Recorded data
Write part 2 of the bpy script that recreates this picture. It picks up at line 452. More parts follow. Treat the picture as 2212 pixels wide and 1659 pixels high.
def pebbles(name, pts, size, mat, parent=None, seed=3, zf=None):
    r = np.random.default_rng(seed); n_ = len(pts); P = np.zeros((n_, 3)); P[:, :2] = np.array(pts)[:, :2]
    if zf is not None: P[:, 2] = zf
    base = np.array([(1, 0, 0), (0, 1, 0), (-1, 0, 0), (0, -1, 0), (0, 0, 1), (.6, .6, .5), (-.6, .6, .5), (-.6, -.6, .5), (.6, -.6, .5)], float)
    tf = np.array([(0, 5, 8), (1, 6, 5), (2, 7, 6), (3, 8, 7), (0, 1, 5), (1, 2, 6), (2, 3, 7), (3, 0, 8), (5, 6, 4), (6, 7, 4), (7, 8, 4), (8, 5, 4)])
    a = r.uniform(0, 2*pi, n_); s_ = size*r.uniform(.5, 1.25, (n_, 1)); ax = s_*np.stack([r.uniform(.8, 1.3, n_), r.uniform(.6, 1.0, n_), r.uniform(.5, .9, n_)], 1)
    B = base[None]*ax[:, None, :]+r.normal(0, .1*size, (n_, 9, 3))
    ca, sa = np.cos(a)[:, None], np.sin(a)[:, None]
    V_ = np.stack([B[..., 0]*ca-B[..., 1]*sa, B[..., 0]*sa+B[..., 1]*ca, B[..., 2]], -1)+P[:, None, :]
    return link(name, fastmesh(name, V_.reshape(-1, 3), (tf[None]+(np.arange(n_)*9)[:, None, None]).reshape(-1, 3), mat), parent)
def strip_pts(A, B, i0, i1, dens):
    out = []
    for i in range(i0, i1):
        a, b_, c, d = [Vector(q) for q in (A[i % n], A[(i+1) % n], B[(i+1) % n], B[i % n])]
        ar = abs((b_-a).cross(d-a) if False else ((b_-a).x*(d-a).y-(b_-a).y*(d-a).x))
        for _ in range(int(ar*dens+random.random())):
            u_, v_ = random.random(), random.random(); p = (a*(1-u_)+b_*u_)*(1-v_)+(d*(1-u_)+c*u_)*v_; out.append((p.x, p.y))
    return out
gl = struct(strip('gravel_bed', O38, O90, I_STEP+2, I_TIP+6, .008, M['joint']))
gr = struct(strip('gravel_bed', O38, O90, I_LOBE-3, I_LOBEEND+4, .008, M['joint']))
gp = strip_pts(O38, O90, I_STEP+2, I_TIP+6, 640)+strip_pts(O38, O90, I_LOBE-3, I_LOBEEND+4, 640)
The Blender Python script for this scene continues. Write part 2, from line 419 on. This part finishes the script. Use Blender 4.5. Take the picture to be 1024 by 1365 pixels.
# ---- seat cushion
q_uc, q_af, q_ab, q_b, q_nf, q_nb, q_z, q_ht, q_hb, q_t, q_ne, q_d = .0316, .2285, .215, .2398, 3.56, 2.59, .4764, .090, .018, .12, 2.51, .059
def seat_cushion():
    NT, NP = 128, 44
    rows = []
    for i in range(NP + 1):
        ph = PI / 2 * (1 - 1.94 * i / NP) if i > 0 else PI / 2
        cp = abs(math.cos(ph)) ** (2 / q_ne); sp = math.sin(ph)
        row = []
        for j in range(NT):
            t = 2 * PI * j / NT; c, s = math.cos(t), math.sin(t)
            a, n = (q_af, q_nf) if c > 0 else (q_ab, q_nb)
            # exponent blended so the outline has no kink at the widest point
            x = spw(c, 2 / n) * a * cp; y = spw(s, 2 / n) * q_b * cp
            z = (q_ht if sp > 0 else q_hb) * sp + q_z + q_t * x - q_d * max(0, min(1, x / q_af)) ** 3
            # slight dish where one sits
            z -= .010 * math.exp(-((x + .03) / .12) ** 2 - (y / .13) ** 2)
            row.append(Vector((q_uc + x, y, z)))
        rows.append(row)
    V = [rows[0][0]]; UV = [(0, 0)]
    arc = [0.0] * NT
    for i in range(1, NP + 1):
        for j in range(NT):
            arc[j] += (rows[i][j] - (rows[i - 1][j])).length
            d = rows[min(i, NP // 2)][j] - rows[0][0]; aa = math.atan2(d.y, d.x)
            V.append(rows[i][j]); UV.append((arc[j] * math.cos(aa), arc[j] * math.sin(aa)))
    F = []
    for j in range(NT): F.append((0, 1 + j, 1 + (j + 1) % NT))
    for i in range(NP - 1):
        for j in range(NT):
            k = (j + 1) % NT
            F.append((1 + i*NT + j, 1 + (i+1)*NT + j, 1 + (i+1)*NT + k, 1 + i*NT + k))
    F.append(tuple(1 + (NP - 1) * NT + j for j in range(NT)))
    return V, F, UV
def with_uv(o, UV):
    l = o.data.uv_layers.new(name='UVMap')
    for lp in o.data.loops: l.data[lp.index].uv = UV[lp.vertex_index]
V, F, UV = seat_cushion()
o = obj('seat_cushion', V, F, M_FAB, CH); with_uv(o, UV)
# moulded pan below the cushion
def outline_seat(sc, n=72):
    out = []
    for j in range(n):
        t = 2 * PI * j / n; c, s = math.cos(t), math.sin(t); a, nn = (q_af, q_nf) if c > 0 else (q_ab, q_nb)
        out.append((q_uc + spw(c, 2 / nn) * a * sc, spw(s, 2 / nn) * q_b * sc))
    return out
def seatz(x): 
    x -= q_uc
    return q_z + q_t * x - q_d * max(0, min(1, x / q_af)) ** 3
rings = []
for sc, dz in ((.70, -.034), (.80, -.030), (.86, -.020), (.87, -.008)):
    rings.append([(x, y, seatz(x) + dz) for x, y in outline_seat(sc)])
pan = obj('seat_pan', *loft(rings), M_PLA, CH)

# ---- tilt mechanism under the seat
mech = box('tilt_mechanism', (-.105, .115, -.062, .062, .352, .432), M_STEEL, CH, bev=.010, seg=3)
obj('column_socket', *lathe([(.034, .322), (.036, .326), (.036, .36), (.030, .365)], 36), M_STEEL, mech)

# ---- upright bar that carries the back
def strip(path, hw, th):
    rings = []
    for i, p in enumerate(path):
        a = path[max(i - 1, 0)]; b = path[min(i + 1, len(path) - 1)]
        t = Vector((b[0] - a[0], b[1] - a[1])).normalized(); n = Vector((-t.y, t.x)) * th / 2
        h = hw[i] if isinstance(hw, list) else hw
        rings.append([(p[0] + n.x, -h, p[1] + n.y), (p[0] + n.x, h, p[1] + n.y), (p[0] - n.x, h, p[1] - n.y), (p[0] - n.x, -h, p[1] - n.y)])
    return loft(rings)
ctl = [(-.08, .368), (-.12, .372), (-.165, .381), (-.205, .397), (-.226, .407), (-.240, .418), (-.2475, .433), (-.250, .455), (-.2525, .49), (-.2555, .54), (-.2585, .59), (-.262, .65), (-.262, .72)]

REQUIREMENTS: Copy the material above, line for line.

SOLUTION TO THE EXERCISE:
Write part 2 of the bpy script that recreates this picture. It picks up at line 452. More parts follow. Treat the picture as 2212 pixels wide and 1659 pixels high.
def pebbles(name, pts, size, mat, parent=None, seed=3, zf=None):
    r = np.random.default_rng(seed); n_ = len(pts); P = np.zeros((n_, 3)); P[:, :2] = np.array(pts)[:, :2]
    if zf is not None: P[:, 2] = zf
    base = np.array([(1, 0, 0), (0, 1, 0), (-1, 0, 0), (0, -1, 0), (0, 0, 1), (.6, .6, .5), (-.6, .6, .5), (-.6, -.6, .5), (.6, -.6, .5)], float)
    tf = np.array([(0, 5, 8), (1, 6, 5), (2, 7, 6), (3, 8, 7), (0, 1, 5), (1, 2, 6), (2, 3, 7), (3, 0, 8), (5, 6, 4), (6, 7, 4), (7, 8, 4), (8, 5, 4)])
    a = r.uniform(0, 2*pi, n_); s_ = size*r.uniform(.5, 1.25, (n_, 1)); ax = s_*np.stack([r.uniform(.8, 1.3, n_), r.uniform(.6, 1.0, n_), r.uniform(.5, .9, n_)], 1)
    B = base[None]*ax[:, None, :]+r.normal(0, .1*size, (n_, 9, 3))
    ca, sa = np.cos(a)[:, None], np.sin(a)[:, None]
    V_ = np.stack([B[..., 0]*ca-B[..., 1]*sa, B[..., 0]*sa+B[..., 1]*ca, B[..., 2]], -1)+P[:, None, :]
    return link(name, fastmesh(name, V_.reshape(-1, 3), (tf[None]+(np.arange(n_)*9)[:, None, None]).reshape(-1, 3), mat), parent)
def strip_pts(A, B, i0, i1, dens):
    out = []
    for i in range(i0, i1):
        a, b_, c, d = [Vector(q) for q in (A[i % n], A[(i+1) % n], B[(i+1) % n], B[i % n])]
        ar = abs((b_-a).cross(d-a) if False else ((b_-a).x*(d-a).y-(b_-a).y*(d-a).x))
        for _ in range(int(ar*dens+random.random())):
            u_, v_ = random.random(), random.random(); p = (a*(1-u_)+b_*u_)*(1-v_)+(d*(1-u_)+c*u_)*v_; out.append((p.x, p.y))
    return out
gl = struct(strip('gravel_bed', O38, O90, I_STEP+2, I_TIP+6, .008, M['joint']))
gr = struct(strip('gravel_bed', O38, O90, I_LOBE-3, I_LOBEEND+4, .008, M['joint']))
gp = strip_pts(O38, O90, I_STEP+2, I_TIP+6, 640)+strip_pts(O38, O90, I_LOBE-3, I_LOBEEND+4, 640)
The Blender Python script for this scene continues. Write part 2, from line 419 on. This part finishes the script. Use Blender 4.5. Take the picture to be 1024 by 1365 pixels.
# ---- seat cushion
q_uc, q_af, q_ab, q_b, q_nf, q_nb, q_z, q_ht, q_hb, q_t, q_ne, q_d = .0316, .2285, .215, .2398, 3.56, 2.59, .4764, .090, .018, .12, 2.51, .059
def seat_cushion():
    NT, NP = 128, 44
    rows = []
    for i in range(NP + 1):
        ph = PI / 2 * (1 - 1.94 * i / NP) if i > 0 else PI / 2
        cp = abs(math.cos(ph)) ** (2 / q_ne); sp = math.sin(ph)
        row = []
        for j in range(NT):
            t = 2 * PI * j / NT; c, s = math.cos(t), math.sin(t)
            a, n = (q_af, q_nf) if c > 0 else (q_ab, q_nb)
            # exponent blended so the outline has no kink at the widest point
            x = spw(c, 2 / n) * a * cp; y = spw(s, 2 / n) * q_b * cp
            z = (q_ht if sp > 0 else q_hb) * sp + q_z + q_t * x - q_d * max(0, min(1, x / q_af)) ** 3
            # slight dish where one sits
            z -= .010 * math.exp(-((x + .03) / .12) ** 2 - (y / .13) ** 2)
            row.append(Vector((q_uc + x, y, z)))
        rows.append(row)
    V = [rows[0][0]]; UV = [(0, 0)]
    arc = [0.0] * NT
    for i in range(1, NP + 1):
        for j in range(NT):
            arc[j] += (rows[i][j] - (rows[i - 1][j])).length
            d = rows[min(i, NP // 2)][j] - rows[0][0]; aa = math.atan2(d.y, d.x)
            V.append(rows[i][j]); UV.append((arc[j] * math.cos(aa), arc[j] * math.sin(aa)))
    F = []
    for j in range(NT): F.append((0, 1 + j, 1 + (j + 1) % NT))
    for i in range(NP - 1):
        for j in range(NT):
            k = (j + 1) % NT
            F.append((1 + i*NT + j, 1 + (i+1)*NT + j, 1 + (i+1)*NT + k, 1 + i*NT + k))
    F.append(tuple(1 + (NP - 1) * NT + j for j in range(NT)))
    return V, F, UV
def with_uv(o, UV):
    l = o.data.uv_layers.new(name='UVMap')
    for lp in o.data.loops: l.data[lp.index].uv = UV[lp.vertex_index]
V, F, UV = seat_cushion()
o = obj('seat_cushion', V, F, M_FAB, CH); with_uv(o, UV)
# moulded pan below the cushion
def outline_seat(sc, n=72):
    out = []
    for j in range(n):
        t = 2 * PI * j / n; c, s = math.cos(t), math.sin(t); a, nn = (q_af, q_nf) if c > 0 else (q_ab, q_nb)
        out.append((q_uc + spw(c, 2 / nn) * a * sc, spw(s, 2 / nn) * q_b * sc))
    return out
def seatz(x): 
    x -= q_uc
    return q_z + q_t * x - q_d * max(0, min(1, x / q_af)) ** 3
rings = []
for sc, dz in ((.70, -.034), (.80, -.030), (.86, -.020), (.87, -.008)):
    rings.append([(x, y, seatz(x) + dz) for x, y in outline_seat(sc)])
pan = obj('seat_pan', *loft(rings), M_PLA, CH)

# ---- tilt mechanism under the seat
mech = box('tilt_mechanism', (-.105, .115, -.062, .062, .352, .432), M_STEEL, CH, bev=.010, seg=3)
obj('column_socket', *lathe([(.034, .322), (.036, .326), (.036, .36), (.030, .365)], 36), M_STEEL, mech)

# ---- upright bar that carries the back
def strip(path, hw, th):
    rings = []
    for i, p in enumerate(path):
        a = path[max(i - 1, 0)]; b = path[min(i + 1, len(path) - 1)]
        t = Vector((b[0] - a[0], b[1] - a[1])).normalized(); n = Vector((-t.y, t.x)) * th / 2
        h = hw[i] if isinstance(hw, list) else hw
        rings.append([(p[0] + n.x, -h, p[1] + n.y), (p[0] + n.x, h, p[1] + n.y), (p[0] - n.x, h, p[1] - n.y), (p[0] - n.x, -h, p[1] - n.y)])
    return loft(rings)
ctl = [(-.08, .368), (-.12, .372), (-.165, .381), (-.205, .397), (-.226, .407), (-.240, .418), (-.2475, .433), (-.250, .455), (-.2525, .49), (-.2555, .54), (-.2585, .59), (-.262, .65), (-.262, .72)]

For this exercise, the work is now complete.